The apartheid era (1948-1990) will come next, symbolised by figures and instituions such as Sol Plaatjie (newspaper editor and part-owner of Kuranta ya Becoana (Bechuana Gazette) in Mahikeng), Ernest Cole (the photographer whose book, House of Bondage, played a considerable role in turning the tide of pubic opinion against the aparthied state) and Vrye Weekblad (the apartheid resistance press).

The post-apartheid era (1990 onwards) will be represented through iconic institutions and publications, perhaps as an open book or newspaper from which a range of quotations, publication titles and “photographs” emerge.

The future will be indicated metaphorically.

While many early media examples are from the Eastern Cape – which during colonial and apartheid times produced a range of African intellectuals and literary icons who were also leading media figures  –  the final mural will incorporate a range of characters and institutions who point to our shared national media history. The final selection and composition will be made in collaboration with the artists.

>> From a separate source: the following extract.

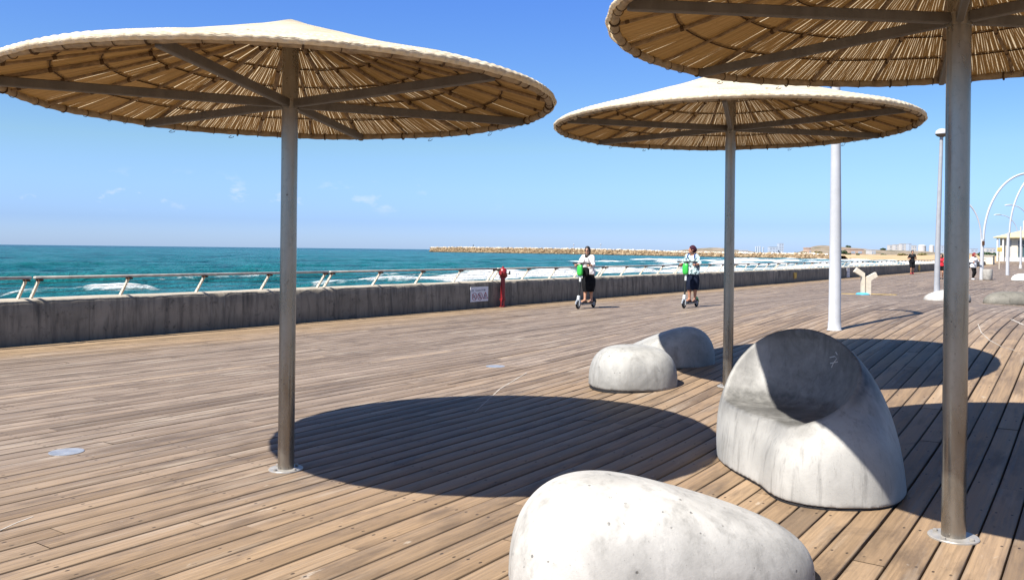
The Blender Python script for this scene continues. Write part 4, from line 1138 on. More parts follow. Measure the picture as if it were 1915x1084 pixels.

Notably, the selection is meant to play an educative role, not only bringing eminent characters and moments in history to viewers’ attention, but also by demonstrating the diversity and richness of this history. This educative function will be supported by an information plaque attached to the AMM outside wall about the mural and its construction, the artist names, and the various historical moments, characters and institutions that the mural depicts. Building on this educational function, we intend to use the mural as a talking point when we conduct tours of our building for parents and visitors at key University events such as orientation week and graduation.

The choice of a mural is deliberate: while graffiti is an act of (infra)political resistance by subalterns, a mural is made with the consent of the owners of the site on which the image is erected. However, a mural can retain the re-educative and oppositional potential of graffiti, directing attention to alternative ways of knowing and thinking about the world. Mook Lion and Sanelisiwe Singaphi are graffiti artists based in the Eastern Cape who work towards the  decolonisation of institutions and urban landscapes for communal benefit (see attached bios/portfolios). This choice of these Eastern Cape artists is part of our commitment to our local community. Mook Lion is also considering working with final year Fine Art students, which will give them real-world experience in this field of artistic practice.

With respect to the actual painting of the mural, JMS recognises that the AMM has recently been painted. The artists assure us that this recent refurbishment provides an excellent foundation for the mural and will ensure its longevity. The school will work in close consultation with the university to ensure that we follow the necessary guidelines to protect the integrity of the paintwork on the side of the building on which the mural will be displayed.